---- Source material

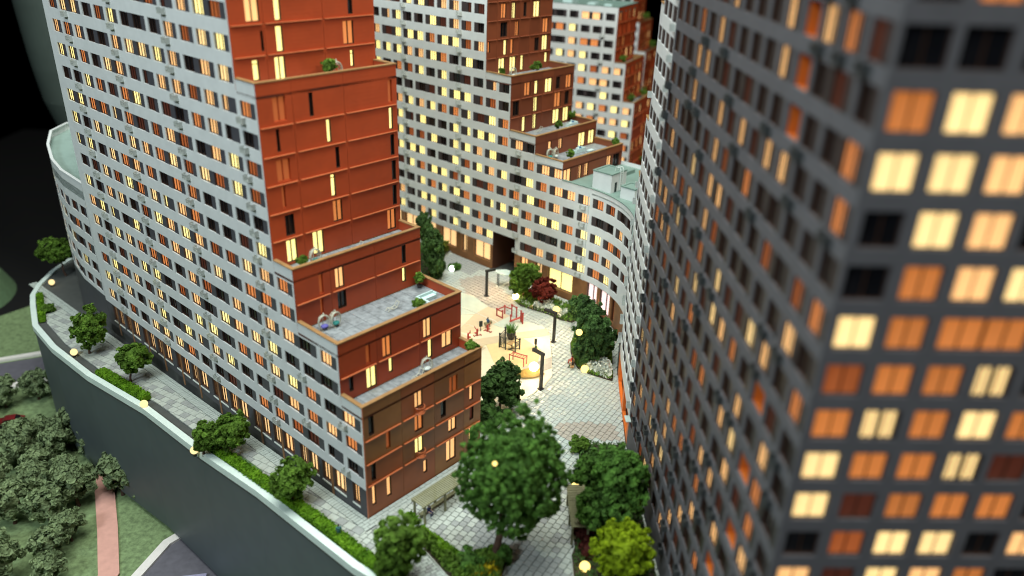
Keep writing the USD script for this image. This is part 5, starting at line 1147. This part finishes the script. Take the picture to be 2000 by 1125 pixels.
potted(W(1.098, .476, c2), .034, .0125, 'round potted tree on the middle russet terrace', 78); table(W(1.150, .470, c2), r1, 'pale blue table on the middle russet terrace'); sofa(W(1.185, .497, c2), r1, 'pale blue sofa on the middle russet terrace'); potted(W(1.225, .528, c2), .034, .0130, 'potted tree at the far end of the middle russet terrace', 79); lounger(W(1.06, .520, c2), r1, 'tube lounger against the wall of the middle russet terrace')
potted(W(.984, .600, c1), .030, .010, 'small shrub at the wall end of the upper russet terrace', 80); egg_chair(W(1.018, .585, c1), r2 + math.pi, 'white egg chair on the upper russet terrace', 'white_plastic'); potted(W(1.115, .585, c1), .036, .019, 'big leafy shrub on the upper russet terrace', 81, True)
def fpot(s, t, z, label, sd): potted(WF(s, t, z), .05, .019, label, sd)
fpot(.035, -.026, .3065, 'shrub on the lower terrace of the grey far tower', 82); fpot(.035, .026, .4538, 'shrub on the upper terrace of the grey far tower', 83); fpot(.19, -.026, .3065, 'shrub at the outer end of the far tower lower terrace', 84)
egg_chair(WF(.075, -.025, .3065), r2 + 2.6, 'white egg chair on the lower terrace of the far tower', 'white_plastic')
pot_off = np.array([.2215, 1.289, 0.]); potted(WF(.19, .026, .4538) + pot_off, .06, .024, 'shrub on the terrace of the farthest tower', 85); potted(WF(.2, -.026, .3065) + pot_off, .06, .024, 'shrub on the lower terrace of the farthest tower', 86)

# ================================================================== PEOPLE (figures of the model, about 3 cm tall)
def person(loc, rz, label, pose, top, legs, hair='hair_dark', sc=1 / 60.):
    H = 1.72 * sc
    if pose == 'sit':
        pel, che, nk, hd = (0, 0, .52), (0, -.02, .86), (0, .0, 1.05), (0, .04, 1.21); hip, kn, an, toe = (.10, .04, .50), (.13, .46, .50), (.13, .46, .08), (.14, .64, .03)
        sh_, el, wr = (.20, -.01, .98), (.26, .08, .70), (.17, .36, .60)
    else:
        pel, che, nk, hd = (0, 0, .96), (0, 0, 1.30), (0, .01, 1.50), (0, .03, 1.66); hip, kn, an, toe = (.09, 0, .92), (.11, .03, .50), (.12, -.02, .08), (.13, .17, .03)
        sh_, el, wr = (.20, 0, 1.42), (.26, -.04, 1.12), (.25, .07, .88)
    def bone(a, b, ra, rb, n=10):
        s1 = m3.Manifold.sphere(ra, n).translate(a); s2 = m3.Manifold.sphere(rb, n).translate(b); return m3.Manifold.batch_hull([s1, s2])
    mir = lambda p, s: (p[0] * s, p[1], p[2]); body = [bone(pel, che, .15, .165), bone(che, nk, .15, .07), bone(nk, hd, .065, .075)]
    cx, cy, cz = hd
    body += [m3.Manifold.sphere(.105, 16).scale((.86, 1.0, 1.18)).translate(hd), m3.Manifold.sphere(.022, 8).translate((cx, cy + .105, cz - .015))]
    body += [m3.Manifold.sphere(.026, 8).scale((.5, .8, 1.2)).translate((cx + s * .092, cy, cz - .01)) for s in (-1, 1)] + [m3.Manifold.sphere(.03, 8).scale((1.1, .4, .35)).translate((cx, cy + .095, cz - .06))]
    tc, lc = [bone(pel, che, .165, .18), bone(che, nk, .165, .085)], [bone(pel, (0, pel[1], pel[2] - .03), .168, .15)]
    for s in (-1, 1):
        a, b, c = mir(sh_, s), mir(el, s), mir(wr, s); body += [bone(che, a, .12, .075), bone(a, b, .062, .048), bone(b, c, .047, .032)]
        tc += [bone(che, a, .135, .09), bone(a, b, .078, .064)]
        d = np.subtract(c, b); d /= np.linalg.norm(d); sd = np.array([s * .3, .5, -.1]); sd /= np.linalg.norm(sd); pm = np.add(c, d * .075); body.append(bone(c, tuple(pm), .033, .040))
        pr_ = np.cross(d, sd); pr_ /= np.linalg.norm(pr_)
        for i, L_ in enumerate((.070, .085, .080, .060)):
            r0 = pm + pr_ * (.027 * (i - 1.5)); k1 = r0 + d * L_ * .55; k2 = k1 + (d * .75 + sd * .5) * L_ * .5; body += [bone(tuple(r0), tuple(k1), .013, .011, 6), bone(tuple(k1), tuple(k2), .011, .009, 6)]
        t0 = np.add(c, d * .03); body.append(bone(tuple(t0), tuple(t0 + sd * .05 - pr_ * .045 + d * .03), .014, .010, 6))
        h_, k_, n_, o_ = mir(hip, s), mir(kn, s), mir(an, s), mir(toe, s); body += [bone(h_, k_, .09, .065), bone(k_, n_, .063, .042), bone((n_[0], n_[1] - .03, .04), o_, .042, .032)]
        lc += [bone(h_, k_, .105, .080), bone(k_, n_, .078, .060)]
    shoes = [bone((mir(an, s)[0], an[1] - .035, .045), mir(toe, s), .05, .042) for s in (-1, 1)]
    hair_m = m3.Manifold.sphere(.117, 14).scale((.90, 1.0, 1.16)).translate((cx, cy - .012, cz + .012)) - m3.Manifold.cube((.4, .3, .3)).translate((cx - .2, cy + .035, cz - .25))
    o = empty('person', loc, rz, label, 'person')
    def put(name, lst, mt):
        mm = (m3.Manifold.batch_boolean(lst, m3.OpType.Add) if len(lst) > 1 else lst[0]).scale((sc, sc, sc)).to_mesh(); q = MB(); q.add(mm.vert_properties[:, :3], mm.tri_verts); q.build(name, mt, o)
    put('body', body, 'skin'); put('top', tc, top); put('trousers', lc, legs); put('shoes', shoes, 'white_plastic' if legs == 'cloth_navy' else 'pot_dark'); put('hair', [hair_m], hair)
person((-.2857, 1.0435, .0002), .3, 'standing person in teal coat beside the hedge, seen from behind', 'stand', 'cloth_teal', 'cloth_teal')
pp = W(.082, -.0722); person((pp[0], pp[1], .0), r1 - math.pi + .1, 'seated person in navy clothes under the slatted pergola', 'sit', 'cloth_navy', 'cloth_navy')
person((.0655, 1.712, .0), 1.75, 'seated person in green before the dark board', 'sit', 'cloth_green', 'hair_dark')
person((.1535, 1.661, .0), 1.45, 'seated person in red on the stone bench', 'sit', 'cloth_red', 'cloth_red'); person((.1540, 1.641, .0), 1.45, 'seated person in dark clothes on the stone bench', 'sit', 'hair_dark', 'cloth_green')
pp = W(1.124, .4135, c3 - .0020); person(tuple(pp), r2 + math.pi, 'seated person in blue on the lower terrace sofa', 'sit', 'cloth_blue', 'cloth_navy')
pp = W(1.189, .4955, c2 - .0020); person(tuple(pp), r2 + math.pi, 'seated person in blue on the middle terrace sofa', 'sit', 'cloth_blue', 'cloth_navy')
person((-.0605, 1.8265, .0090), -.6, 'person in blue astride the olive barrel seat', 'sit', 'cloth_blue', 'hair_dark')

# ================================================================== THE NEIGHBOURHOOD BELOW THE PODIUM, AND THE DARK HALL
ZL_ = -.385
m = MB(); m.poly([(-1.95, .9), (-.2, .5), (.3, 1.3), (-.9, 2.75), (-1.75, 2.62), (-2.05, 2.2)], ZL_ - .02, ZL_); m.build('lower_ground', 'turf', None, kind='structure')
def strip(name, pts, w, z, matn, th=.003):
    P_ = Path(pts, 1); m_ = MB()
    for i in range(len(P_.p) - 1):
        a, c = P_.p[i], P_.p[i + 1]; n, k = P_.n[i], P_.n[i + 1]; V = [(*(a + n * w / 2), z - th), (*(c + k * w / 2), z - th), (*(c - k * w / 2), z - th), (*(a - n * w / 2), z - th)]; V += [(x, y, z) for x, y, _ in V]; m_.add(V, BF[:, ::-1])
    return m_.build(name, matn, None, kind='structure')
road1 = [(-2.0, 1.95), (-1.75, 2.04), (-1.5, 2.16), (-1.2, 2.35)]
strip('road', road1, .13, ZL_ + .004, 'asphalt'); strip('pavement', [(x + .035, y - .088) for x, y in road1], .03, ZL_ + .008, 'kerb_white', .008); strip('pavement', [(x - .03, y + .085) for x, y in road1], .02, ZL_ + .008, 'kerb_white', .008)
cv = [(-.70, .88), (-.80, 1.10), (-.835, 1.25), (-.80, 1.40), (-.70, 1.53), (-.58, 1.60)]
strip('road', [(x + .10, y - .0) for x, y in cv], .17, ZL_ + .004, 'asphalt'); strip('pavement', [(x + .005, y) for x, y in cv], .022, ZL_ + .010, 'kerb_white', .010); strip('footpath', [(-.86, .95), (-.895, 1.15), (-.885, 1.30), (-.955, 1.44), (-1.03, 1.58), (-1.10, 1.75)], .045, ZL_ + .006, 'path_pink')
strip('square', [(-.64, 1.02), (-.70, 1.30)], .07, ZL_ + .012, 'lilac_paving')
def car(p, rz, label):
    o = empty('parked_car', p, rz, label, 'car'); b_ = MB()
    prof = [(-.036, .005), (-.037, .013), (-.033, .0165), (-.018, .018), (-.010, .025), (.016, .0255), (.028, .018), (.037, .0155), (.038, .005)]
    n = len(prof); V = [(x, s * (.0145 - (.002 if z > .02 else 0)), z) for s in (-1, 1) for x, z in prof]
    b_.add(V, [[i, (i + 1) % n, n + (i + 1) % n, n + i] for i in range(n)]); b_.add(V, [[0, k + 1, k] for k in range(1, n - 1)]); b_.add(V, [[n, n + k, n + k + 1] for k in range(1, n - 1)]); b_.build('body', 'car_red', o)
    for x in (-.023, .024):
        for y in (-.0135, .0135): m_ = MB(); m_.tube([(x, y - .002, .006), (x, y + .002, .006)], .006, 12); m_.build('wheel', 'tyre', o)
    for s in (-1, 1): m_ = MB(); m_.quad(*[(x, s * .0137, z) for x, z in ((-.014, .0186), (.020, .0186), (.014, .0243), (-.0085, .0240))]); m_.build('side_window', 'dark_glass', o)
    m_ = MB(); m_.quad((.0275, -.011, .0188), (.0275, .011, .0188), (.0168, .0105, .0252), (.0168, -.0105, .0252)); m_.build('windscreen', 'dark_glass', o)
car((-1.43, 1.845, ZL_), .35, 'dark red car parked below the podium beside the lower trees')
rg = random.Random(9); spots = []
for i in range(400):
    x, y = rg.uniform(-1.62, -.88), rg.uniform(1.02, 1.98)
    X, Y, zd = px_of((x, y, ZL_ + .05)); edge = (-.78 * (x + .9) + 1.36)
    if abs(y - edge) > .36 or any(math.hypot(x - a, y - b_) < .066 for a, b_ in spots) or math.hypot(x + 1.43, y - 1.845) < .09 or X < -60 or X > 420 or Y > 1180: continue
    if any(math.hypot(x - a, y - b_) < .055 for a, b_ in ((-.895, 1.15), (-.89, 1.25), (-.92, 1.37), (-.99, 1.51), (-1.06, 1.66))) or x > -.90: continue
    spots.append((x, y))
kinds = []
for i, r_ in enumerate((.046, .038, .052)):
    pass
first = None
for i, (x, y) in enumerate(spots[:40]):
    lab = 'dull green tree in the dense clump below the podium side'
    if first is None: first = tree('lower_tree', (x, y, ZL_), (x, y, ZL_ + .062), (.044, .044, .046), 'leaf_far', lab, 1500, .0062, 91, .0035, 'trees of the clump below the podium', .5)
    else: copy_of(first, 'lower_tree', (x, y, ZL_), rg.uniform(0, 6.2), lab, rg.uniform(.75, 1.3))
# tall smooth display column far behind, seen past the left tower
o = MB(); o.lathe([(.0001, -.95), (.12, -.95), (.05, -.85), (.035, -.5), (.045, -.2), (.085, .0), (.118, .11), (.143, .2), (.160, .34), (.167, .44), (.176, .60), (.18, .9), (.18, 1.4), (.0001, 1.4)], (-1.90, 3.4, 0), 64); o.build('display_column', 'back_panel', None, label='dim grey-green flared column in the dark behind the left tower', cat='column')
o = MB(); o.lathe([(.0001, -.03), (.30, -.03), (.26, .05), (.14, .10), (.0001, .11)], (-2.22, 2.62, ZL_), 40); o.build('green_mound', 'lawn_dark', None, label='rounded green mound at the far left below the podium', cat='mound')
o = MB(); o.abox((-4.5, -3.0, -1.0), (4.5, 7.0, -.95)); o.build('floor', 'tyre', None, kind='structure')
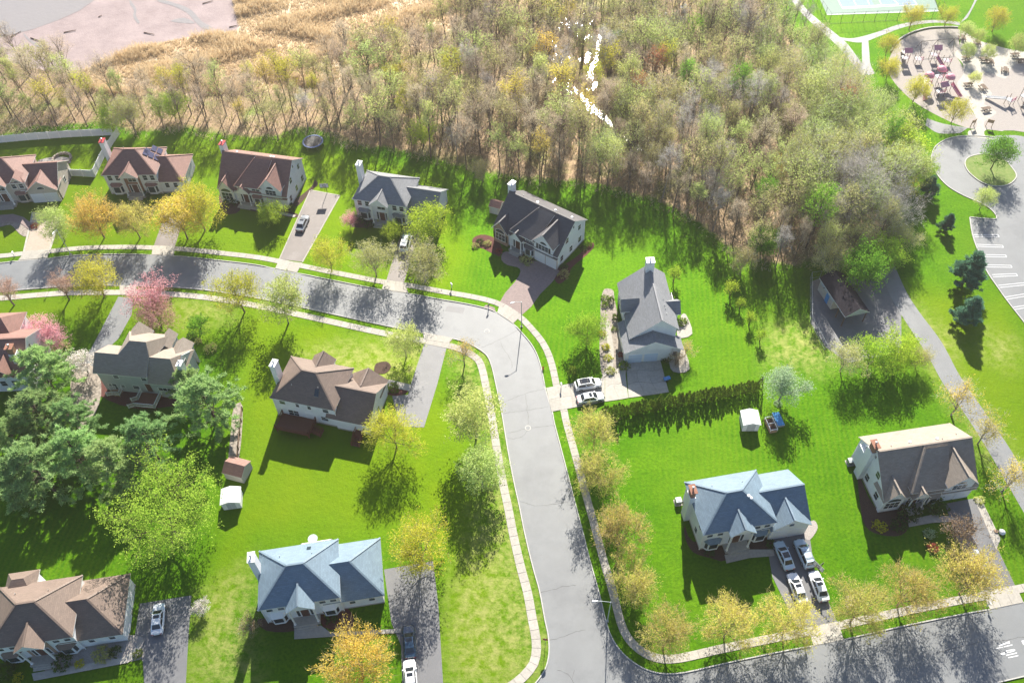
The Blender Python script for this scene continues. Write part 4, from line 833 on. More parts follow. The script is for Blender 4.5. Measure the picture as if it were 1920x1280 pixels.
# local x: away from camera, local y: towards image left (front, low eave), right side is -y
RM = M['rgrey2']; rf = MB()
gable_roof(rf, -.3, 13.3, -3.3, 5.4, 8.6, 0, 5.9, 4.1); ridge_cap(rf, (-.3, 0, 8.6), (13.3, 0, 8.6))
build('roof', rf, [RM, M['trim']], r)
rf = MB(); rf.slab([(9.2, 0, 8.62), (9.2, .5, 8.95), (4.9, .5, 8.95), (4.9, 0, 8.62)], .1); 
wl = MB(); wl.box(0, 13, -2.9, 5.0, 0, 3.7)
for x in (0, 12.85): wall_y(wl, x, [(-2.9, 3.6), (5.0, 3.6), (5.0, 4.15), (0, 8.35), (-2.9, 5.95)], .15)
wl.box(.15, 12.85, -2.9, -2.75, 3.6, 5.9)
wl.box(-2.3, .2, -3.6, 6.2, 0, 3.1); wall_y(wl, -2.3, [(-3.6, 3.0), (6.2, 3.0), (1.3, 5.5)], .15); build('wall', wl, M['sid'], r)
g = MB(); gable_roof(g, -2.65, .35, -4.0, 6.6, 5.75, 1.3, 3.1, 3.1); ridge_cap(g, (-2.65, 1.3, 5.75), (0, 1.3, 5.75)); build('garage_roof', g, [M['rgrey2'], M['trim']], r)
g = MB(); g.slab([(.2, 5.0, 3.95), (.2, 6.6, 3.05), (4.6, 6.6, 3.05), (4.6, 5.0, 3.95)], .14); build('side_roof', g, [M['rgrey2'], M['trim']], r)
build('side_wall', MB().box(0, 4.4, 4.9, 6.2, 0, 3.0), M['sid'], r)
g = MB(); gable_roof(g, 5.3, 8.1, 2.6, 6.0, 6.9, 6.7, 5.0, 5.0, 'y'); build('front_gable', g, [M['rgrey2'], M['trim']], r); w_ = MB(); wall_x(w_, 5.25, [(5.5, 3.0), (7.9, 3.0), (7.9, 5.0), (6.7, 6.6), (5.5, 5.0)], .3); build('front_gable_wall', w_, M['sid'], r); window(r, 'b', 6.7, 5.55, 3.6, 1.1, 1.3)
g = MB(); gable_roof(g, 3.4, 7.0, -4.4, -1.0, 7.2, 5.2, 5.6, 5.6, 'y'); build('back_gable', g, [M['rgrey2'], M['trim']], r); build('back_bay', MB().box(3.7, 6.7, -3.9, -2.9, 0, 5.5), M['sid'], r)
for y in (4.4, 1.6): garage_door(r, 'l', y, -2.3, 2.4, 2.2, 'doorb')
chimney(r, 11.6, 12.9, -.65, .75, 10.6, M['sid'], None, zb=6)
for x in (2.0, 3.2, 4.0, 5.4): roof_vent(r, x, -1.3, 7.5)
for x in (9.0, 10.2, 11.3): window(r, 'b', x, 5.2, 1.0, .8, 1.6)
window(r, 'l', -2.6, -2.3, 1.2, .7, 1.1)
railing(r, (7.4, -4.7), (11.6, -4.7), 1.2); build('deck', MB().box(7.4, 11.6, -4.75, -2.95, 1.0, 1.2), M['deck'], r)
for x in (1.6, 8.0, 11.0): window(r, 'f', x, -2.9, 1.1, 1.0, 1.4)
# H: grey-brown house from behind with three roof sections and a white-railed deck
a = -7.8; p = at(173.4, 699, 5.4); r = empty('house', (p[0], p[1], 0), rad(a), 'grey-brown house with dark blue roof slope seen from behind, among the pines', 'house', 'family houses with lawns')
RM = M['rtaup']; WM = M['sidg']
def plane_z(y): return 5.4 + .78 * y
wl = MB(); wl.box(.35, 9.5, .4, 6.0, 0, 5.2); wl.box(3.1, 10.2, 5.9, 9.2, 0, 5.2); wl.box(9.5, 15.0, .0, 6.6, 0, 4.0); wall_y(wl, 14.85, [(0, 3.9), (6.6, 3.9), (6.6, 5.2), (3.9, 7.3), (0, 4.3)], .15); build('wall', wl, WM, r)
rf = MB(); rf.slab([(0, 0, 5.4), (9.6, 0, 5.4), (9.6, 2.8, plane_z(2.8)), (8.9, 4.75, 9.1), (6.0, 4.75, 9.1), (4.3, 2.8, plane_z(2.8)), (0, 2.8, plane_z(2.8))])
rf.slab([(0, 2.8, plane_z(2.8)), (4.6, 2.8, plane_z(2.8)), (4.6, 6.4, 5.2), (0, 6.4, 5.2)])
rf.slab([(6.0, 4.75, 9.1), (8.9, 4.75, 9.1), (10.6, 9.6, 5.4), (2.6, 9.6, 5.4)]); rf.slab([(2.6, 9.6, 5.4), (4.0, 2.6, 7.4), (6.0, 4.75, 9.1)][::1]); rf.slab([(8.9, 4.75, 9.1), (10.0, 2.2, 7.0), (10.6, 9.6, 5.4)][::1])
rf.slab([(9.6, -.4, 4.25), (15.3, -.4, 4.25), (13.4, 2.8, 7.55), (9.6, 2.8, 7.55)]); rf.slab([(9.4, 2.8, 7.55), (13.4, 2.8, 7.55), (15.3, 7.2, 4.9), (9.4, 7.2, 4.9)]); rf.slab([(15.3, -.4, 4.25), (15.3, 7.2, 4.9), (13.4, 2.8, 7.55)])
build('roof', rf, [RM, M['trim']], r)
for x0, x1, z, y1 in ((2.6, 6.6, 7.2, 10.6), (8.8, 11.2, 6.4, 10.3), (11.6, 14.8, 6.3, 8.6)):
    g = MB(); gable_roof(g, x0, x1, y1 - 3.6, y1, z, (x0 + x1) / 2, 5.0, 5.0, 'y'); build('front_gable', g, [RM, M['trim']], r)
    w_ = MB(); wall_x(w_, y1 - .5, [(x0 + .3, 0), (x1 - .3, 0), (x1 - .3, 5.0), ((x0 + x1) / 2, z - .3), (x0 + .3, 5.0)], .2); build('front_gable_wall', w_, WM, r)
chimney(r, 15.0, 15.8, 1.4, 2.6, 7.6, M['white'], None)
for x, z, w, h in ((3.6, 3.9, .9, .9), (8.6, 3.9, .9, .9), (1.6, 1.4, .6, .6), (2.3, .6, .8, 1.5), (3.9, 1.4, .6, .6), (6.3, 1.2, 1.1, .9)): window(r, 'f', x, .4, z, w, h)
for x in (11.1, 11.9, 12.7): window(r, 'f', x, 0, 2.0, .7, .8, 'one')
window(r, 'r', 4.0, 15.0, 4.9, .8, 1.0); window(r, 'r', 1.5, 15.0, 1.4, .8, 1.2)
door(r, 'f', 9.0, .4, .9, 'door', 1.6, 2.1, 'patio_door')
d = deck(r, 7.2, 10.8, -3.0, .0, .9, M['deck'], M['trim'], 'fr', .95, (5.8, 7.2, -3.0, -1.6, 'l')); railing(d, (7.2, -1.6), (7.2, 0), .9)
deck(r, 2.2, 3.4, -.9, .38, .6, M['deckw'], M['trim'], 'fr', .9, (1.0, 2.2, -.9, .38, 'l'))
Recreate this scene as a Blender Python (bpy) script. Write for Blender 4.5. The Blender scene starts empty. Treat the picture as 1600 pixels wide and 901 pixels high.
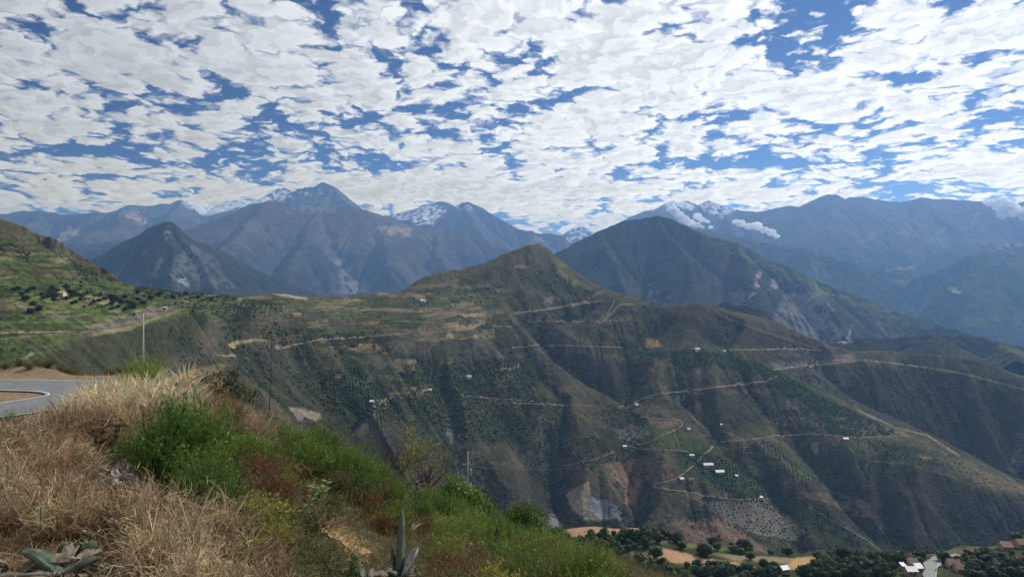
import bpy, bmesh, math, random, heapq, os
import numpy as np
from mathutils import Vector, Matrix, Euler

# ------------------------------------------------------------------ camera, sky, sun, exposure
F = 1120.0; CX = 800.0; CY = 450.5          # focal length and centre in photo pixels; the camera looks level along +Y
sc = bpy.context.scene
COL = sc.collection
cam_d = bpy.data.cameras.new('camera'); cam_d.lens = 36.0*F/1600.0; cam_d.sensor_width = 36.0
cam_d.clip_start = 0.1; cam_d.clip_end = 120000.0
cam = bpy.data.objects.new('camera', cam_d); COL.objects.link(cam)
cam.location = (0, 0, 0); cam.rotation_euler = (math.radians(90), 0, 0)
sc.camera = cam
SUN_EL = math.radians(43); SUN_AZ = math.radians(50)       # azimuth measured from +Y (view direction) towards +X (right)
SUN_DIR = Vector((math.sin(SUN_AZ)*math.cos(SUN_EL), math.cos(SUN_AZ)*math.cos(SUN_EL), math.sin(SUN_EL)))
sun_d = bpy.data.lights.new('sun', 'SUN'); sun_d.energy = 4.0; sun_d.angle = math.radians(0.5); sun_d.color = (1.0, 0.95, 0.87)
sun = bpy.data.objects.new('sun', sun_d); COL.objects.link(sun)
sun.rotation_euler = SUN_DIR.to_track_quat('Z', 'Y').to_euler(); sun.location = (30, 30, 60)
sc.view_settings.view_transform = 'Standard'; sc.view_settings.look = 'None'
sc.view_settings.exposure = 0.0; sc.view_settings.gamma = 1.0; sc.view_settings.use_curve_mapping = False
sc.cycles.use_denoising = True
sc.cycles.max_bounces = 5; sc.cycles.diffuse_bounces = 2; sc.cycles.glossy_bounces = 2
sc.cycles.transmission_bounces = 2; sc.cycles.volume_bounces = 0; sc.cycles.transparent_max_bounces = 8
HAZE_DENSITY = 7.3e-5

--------

#### [Challenge]
Leave out the pictures and transcribe exactly the lines from the one containing "Recreate this scene" through the one containing "from mathutils import Vector, Matrix, Euler".

#### [Exercise result]
Recreate this scene as a Blender Python (bpy) script. Write for Blender 4.5. The Blender scene starts empty. Treat the picture as 1600 pixels wide and 901 pixels high.
import bpy, bmesh, math, random, heapq, os
import numpy as np
from mathutils import Vector, Matrix, Euler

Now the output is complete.